Cinq ans de prison dont 2 avec sursis et un million d'euros d'amende ont été requis lundi 5 décembre contre Ange-Roméo dit "Lino" Alberti, principal prévenu, du procès devant le tribunal correctionnel de Marseille pour corruption, blanchiment et fraude.
Le parquet a dénoncé dans ses réquisitions "le pourrissement de l'activité économique" dû aux agissements présumés du principal prévenu, "un personnage dangereux". "Lino Alberti, c'est un peu l'ami qui vous veut du bien, il aime beaucoup de monde et après, c'est un peu la descente aux enfers pour tout le monde", a estimé l'une des représentantes du parquet, Sophie Mercier. Son collègue Ludovic Leclerc l'avait qualifié de "personnage de roman".
Ce self-made-man de 71 ans, né en Italie, aux relations multiples -élus, milieux d'affaires, entrepreneurs en bâtiment, mais aussi mafieux ou membres du grand banditisme présumés-, est le fil conducteur d'un vaste procès à plusieurs volets. Durant l'audience ont été évoqués les soupçons de corruption autour de la construction de la tour Odéon à Monaco, la plus haute de la principauté, d'abus de biens sociaux et de blanchiment de fraude fiscale pesant sur des membres de la famille de l'ancien sénateur-maire (UMP) de Saint-Jean-Cap-Ferrat René Vestri, décédé depuis, et de faux, usage de faux et de fraude fiscale dans le cadre du chantier du Grand Hôtel du Cap Ferrat.
Dans le volet de la tour Odéon, le parquet a requis trois ans de prison avec sursis et trois ans d'inéligibilité à l'encontre de Gérard Spinelli, maire (DVD) de Beausoleil et deux ans de prison avec sursis contre les frères Paolo et Claudio Marzocco, les promoteurs. Les deux frères italiens et résidents monégasques sont poursuivis pour avoir payé M. Spinelli, par l'entremise de Lino Alberti, pour faciliter la construction de la tour.
Le procureur Ludovic Leclerc a également demandé 65.000 euros d'amende à l'encontre de M. Spinelli et 100.000 euros pour chacun des frères Marzocco, poursuivis respectivement pour corruption passive et corruption active.
Document dactylographié
Beausoleil a abrité une partie du chantier de construction et aujourd'hui s'y trouve "un espace paysager" dépendant de la tour.

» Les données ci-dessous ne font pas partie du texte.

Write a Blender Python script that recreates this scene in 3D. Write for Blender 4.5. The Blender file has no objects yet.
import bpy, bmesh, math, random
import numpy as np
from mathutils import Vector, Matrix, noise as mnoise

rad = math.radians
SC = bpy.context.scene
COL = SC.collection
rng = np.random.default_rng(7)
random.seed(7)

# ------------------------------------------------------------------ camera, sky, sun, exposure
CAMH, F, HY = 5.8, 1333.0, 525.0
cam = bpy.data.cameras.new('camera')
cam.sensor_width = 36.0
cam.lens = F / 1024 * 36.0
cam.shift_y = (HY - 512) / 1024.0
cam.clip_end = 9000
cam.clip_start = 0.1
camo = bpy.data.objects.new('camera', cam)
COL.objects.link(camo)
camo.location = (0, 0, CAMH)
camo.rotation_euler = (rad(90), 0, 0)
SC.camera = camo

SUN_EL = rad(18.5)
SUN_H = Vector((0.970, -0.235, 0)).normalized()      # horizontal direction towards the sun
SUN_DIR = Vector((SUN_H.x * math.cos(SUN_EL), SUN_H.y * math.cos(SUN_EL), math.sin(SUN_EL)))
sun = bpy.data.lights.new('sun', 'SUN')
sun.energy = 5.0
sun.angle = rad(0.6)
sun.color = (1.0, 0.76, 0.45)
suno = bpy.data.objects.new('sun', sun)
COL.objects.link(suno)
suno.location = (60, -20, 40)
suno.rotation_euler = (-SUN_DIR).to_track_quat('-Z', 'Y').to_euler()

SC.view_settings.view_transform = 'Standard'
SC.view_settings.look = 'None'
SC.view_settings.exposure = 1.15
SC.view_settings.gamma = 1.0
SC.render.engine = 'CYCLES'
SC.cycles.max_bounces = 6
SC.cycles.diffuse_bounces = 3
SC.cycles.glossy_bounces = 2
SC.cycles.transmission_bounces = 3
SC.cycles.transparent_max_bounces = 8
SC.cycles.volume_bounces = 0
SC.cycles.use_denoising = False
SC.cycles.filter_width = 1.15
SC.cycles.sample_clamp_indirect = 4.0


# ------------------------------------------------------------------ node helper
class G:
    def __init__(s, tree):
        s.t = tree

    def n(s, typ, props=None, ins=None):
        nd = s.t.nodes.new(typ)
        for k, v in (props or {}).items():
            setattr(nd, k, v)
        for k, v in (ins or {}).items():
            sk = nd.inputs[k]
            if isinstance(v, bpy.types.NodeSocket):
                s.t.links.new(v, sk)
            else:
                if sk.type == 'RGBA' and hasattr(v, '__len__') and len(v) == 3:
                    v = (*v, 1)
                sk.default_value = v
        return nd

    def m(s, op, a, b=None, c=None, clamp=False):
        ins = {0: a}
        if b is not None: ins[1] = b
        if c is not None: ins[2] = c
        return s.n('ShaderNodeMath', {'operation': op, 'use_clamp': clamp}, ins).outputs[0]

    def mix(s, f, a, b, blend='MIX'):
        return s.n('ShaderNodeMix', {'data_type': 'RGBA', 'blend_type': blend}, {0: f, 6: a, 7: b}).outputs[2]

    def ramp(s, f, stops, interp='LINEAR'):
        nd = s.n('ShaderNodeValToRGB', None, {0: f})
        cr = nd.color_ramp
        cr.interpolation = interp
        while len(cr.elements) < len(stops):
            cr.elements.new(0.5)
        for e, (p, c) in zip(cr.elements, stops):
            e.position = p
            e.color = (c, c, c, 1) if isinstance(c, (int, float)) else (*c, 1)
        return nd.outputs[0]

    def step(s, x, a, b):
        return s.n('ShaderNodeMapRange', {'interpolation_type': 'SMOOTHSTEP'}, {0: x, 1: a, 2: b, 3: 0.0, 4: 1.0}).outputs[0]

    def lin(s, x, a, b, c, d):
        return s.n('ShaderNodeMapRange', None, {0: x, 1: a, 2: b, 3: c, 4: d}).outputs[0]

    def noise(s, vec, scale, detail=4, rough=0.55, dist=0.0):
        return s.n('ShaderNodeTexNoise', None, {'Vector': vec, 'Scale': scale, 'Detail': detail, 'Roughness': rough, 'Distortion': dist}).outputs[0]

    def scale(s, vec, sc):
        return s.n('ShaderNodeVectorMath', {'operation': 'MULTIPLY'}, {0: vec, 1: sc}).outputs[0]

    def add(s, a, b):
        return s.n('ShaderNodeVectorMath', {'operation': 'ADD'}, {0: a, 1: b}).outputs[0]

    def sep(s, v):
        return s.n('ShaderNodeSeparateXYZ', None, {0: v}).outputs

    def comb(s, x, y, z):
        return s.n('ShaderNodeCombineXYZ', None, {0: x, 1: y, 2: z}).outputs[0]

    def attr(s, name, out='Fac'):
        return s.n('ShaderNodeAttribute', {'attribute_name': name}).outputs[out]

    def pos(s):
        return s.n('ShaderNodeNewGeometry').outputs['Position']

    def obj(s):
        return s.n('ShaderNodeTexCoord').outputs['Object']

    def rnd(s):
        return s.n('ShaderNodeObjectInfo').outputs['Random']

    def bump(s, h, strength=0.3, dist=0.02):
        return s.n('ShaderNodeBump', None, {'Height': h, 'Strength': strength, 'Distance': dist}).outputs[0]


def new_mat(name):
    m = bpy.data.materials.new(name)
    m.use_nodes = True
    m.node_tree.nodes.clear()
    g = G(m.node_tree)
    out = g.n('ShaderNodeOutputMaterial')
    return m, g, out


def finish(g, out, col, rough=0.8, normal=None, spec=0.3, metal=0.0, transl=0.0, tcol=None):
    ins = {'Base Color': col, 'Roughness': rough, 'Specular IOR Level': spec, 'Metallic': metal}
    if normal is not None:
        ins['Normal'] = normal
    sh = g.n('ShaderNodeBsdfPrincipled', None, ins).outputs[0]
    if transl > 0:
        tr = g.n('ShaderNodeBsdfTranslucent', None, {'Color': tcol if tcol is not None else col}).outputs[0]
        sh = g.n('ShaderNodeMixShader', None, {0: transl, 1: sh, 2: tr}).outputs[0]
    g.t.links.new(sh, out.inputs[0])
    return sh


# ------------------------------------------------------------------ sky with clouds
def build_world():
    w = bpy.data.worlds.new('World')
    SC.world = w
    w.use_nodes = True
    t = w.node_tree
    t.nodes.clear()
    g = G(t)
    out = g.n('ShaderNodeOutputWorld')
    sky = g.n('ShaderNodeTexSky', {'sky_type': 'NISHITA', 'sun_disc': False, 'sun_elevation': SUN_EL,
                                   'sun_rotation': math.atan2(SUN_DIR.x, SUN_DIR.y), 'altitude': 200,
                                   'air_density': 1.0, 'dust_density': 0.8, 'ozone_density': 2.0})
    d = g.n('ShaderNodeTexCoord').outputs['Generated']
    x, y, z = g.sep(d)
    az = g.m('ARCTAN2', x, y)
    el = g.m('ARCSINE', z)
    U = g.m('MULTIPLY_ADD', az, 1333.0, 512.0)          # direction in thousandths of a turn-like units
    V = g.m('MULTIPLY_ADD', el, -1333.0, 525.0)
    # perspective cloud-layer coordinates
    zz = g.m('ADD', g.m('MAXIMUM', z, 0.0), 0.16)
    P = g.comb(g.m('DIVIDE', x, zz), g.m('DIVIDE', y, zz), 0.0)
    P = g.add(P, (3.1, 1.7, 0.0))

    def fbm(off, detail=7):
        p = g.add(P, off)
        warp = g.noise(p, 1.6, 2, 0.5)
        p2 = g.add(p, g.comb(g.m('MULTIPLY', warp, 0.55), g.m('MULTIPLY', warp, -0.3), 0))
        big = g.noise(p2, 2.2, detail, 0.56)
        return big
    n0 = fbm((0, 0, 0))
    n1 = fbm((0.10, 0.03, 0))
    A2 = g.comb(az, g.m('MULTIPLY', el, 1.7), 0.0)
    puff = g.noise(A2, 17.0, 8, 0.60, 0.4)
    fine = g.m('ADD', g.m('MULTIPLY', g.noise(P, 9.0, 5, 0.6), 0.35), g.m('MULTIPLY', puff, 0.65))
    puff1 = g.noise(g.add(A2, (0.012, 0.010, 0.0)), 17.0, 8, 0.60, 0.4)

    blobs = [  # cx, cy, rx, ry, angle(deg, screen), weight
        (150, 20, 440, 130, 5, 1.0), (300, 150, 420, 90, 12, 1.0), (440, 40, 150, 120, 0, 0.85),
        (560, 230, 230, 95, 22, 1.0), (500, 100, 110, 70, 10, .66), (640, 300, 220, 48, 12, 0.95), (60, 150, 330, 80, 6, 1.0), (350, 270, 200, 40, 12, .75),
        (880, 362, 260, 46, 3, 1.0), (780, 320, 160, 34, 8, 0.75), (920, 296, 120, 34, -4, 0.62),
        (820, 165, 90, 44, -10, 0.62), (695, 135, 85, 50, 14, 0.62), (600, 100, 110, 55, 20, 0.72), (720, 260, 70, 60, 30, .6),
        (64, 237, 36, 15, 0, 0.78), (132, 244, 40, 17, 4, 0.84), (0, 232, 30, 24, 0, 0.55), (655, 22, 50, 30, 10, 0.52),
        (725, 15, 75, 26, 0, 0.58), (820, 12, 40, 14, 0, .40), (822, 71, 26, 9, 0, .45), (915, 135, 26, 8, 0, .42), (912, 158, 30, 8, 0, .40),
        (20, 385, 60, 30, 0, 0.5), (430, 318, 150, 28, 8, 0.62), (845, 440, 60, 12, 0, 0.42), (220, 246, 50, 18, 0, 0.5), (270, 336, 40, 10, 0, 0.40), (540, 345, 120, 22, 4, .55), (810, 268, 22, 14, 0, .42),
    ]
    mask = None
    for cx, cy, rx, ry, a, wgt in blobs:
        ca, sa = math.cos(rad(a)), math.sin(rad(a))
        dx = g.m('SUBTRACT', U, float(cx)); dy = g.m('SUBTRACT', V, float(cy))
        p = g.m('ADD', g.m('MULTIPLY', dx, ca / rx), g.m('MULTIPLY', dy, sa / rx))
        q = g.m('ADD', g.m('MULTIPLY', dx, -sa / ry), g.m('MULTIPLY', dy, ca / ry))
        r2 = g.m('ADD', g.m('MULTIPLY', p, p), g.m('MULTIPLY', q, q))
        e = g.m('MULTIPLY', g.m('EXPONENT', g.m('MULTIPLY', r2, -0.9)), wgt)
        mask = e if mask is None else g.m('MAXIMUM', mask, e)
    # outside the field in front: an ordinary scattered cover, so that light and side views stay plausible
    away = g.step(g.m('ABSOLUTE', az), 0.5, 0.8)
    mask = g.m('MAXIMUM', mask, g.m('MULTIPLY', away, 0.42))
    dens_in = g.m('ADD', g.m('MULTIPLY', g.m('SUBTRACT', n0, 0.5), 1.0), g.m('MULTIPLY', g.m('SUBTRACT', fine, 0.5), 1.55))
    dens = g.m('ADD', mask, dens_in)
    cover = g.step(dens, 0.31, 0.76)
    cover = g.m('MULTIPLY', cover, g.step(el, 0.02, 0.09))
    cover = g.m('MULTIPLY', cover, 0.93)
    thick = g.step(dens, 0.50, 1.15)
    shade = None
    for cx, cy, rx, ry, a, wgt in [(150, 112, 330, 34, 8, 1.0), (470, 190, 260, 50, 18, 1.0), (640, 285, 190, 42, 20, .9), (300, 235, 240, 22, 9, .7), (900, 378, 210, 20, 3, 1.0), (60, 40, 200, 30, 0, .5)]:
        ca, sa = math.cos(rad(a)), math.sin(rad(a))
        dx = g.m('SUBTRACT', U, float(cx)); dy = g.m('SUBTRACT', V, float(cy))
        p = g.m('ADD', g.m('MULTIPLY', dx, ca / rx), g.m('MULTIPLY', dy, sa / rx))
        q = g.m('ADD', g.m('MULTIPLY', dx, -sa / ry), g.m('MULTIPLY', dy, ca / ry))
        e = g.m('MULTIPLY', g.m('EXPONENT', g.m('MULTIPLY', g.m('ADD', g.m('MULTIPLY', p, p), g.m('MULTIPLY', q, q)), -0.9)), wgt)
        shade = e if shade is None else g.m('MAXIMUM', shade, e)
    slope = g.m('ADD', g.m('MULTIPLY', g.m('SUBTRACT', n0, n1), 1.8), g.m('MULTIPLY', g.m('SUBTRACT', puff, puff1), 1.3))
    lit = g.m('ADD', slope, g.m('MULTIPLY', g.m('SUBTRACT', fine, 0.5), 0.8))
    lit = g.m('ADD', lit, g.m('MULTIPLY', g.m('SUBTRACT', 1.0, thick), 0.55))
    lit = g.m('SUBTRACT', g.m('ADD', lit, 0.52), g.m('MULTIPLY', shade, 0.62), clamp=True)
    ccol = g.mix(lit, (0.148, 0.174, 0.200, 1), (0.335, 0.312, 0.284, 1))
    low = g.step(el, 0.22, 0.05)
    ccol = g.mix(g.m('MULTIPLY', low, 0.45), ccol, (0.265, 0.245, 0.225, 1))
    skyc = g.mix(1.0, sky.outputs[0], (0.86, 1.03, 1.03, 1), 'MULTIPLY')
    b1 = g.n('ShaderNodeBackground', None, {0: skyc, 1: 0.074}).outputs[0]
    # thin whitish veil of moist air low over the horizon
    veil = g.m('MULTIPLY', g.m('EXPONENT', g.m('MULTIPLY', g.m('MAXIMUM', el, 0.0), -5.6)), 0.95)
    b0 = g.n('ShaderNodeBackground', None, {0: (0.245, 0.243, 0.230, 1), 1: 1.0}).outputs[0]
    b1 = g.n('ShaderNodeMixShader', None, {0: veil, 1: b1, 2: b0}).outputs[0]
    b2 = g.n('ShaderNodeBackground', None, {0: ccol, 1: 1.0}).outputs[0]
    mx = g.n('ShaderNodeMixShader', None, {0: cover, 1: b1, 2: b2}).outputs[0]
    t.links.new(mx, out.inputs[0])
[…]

Les accusations reposent notamment sur un document dactylographié intitulé "accord du 19 mars 2009", saisi dans la villa de la compagne du principal prévenu."La corruption est un délit particulier, c'est un délit clandestin", a observé M. Leclerc, "c'est assez peu fréquent qu'on retrouve un pacte écrit, la traçabilité des flux d'argent, des aveux, des écoutes". La justice avait également saisi une enveloppe contenant 60.000 euros avec une
liste de montants et une inscription "ODEON GERARD", correspondant selon lui à Gérard Spinelli. Il a demandé au tribunal de retenir ce "faisceau d'indices" contre les prévenus.
Pendant l'audience, les frères Marzocco et Lino Alberti se sont renvoyé la paternité du document dont ils n'ont pas contesté l'existence. Les Marzocco ont toutefois nié avoir donné suite à cette "proposition de corruption", présentée selon eux par Lino Alberti.
"Il n'y a aucun élément, c'est une construction", a plaidé l'avocat du maire de Beausoleil François-Xavier Vincensini, selon lequel le "Gérard" mentionné sur l'enveloppe n'est pas Gérard Spinelli, mais Gérard Comte, responsable de l'ancienne société de Lino Alberti, dont il est resté administrateur.
Dans le volet de blanchiment de fraude fiscale et abus de biens sociaux des membres de la famille Vestri où là encore, Lino Alberti est soupçonné d'avoir joué le rôle d'intermédiaire aidant à la mise en place de flux financiers passant par la Suisse pour soustraire de l'argent au fisc, le parquet a requis trois ans de prison avec sursis à l'encontre de l'épouse Lucette et de la fille Olivia du sénateur décédé.
"Depuis longtemps, les fonds des époux Vestri passent sur les comptes suisses de Lino Alberti", a dénoncé Mme Mercier. "C'est un système bien rôdé et très sophistiqué", a-t-elle dénoncé.